What is most important is that we involve our city planning office,” Tyner said.  “We don’t always have to be reactive and wait till something comes up and slaps us in the face.”

“This idea of elected officials working with a developer on the side is everything that’s wrong with the 8th District, “ Treatman said. “We had the same situation happen with Germantown Settlement, where the money disappeared, and the same thing with New Media Technology Charter School.”

Tasco agreed with Treatman.

A stand on DROP?
One of the most raucous moments in the debate was the result of questions concerning the DROP program, which has allowed members of government, including members of City Council, to retire, collect hundreds of thousands in lump sum payments before returning to work. Some of those “retirements” have lasted a day.

“Would you pledge not to vote for council president for any member who has taken a DROP payment or plans to take a DROP payment?” Satullo asked.

Everyone except Bass said they would not support a member who has taken a DROP payment.

Bass said DROP was never intended for elected officials.
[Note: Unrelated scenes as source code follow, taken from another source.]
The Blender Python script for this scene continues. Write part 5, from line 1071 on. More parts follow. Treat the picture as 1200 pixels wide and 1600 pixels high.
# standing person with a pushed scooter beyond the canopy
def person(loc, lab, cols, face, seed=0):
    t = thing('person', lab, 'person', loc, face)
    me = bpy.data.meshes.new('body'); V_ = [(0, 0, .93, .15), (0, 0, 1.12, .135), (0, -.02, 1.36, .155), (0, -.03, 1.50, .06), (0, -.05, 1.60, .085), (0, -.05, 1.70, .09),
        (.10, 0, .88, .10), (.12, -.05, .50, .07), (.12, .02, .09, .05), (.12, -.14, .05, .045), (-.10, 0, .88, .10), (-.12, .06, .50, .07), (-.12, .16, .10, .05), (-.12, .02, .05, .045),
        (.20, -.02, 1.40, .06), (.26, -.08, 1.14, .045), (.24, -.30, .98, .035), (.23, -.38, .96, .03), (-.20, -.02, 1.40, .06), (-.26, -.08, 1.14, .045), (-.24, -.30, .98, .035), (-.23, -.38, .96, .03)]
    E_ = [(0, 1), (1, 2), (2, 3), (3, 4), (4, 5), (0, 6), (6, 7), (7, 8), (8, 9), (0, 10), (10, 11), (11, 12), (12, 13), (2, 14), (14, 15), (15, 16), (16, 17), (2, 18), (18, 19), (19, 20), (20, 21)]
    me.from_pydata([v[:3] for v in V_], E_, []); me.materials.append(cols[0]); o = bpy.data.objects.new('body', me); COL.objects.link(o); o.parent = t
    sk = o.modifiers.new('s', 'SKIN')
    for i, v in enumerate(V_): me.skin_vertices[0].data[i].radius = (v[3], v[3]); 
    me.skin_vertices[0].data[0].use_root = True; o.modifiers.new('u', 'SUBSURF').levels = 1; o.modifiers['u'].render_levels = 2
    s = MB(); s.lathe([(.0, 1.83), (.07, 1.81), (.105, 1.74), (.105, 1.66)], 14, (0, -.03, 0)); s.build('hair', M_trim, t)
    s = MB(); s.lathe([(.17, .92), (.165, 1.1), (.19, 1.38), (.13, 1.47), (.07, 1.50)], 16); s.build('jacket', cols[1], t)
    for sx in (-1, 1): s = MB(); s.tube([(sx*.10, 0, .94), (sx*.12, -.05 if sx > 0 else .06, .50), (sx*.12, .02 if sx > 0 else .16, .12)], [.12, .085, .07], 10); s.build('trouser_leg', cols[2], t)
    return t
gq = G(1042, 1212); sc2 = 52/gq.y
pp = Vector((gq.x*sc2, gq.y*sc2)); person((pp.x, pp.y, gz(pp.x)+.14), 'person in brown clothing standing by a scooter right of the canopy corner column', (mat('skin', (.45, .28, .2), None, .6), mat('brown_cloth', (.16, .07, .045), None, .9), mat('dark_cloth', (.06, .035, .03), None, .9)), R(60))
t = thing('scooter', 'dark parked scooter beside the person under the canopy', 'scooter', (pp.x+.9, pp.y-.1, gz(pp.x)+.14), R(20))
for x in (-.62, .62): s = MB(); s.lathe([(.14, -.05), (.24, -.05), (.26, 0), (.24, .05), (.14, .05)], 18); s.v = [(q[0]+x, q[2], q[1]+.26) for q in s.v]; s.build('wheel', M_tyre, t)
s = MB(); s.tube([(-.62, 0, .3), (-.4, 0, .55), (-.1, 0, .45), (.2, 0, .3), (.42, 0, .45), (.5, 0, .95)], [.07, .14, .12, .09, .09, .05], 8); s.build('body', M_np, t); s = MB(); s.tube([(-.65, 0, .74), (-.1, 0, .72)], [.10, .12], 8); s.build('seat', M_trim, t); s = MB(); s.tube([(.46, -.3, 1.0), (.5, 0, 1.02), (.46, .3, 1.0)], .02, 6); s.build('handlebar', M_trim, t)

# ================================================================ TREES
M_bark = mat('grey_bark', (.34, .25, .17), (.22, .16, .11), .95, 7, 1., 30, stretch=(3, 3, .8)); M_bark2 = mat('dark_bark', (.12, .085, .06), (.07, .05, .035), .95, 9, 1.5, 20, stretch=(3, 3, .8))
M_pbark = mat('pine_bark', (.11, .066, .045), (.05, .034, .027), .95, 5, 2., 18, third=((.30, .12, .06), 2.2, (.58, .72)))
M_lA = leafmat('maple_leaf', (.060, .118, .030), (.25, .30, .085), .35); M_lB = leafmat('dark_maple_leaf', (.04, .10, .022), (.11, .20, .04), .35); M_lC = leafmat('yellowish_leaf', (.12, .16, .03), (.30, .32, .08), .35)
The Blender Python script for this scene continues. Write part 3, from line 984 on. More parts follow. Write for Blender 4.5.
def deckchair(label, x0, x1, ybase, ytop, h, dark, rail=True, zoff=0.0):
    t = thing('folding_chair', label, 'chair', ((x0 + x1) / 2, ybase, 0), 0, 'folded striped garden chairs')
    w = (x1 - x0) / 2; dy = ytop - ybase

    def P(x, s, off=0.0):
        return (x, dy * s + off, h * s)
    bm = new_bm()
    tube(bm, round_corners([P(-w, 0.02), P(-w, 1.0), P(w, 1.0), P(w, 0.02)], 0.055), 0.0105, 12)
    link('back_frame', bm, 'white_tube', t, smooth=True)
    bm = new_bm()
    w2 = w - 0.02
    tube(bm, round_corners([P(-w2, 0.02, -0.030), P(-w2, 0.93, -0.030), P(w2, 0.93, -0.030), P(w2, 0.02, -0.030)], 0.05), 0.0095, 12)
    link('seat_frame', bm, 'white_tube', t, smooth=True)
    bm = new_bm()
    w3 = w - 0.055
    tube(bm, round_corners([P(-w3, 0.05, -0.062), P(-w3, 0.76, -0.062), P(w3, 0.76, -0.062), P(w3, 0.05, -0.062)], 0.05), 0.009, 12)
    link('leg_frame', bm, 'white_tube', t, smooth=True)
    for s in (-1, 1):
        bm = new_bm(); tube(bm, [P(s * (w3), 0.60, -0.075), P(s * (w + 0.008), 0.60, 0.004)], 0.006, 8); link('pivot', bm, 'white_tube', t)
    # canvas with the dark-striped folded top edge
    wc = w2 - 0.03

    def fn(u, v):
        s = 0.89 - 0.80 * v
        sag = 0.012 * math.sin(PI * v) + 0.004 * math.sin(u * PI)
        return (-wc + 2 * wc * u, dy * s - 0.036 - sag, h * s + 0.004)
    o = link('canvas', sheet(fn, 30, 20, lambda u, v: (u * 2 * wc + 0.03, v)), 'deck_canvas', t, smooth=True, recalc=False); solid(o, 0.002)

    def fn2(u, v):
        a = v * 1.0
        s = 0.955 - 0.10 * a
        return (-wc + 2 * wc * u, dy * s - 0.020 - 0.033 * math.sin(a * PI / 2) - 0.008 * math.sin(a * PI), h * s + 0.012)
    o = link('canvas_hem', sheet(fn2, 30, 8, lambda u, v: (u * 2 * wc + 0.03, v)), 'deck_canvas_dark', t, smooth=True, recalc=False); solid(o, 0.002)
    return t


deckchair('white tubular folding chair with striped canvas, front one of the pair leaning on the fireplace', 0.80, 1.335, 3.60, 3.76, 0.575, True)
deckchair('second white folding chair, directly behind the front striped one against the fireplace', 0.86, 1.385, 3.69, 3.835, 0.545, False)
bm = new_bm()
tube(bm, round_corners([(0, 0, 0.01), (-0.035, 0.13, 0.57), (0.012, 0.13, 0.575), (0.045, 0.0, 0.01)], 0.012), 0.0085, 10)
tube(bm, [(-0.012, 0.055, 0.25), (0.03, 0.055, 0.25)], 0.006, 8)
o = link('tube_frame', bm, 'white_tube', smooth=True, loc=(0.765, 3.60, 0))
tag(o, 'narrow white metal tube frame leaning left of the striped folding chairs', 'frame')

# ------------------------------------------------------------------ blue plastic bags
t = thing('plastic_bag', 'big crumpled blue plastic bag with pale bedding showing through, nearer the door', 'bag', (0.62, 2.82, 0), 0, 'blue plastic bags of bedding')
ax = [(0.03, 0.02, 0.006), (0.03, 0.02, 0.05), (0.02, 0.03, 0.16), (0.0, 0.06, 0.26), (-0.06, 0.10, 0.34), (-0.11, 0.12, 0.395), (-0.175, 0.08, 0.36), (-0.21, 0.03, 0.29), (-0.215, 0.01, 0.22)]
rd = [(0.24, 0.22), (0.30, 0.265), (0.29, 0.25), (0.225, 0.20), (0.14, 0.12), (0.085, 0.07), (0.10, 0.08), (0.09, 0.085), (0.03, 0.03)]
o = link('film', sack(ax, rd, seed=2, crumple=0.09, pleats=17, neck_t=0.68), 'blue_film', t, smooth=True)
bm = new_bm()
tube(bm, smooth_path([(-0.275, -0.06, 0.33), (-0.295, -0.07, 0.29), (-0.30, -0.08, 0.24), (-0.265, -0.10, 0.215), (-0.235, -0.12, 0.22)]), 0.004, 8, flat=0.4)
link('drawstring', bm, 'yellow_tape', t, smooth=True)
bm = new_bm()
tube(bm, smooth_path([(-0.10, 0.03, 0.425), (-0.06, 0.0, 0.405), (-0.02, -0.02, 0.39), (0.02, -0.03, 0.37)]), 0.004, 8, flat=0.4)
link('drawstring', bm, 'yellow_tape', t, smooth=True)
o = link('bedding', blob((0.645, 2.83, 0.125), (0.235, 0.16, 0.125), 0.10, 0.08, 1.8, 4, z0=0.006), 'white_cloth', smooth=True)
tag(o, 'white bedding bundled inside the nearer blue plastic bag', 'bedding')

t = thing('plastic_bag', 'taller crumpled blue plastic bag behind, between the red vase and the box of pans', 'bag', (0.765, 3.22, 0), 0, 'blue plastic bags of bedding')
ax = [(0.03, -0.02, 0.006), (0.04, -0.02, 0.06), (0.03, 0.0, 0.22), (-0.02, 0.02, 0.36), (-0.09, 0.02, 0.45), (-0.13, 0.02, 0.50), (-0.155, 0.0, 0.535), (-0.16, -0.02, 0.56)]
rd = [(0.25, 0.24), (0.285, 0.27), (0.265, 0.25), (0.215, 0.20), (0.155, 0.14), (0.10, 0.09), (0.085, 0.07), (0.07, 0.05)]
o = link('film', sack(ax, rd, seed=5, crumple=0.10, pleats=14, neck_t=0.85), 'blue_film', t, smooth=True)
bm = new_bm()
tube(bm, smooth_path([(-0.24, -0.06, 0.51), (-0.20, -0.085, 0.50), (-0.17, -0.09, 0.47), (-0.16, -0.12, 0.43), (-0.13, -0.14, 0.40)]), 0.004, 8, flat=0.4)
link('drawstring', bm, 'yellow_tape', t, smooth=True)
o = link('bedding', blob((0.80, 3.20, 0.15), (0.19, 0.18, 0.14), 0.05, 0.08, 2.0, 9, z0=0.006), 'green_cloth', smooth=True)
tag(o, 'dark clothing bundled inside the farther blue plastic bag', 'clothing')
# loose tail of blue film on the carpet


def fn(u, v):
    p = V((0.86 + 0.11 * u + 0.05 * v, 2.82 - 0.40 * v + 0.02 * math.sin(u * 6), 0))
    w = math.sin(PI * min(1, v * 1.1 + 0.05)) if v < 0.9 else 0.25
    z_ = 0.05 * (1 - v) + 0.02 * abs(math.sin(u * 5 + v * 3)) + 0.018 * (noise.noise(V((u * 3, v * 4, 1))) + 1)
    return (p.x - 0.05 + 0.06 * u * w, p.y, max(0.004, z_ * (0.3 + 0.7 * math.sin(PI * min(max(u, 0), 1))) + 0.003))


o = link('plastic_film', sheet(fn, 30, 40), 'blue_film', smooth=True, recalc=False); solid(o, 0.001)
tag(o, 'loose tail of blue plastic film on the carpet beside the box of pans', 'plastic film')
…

She said she would not make any commitment to any official.

“The important thing is that we don’t limit our options for the 8th District. I want to make sure I have all the resources available to be of service to the 8th District,” Bass said.

Treatman disagreed.

“There are some things that are just black and white, and taking $500,000 and retiring for a day and then coming back and being Council President just isn’t right,” he said. “A person who does that is not qualified to be Council President.”

The Philadelphia Primary is on Tuesday, May 17.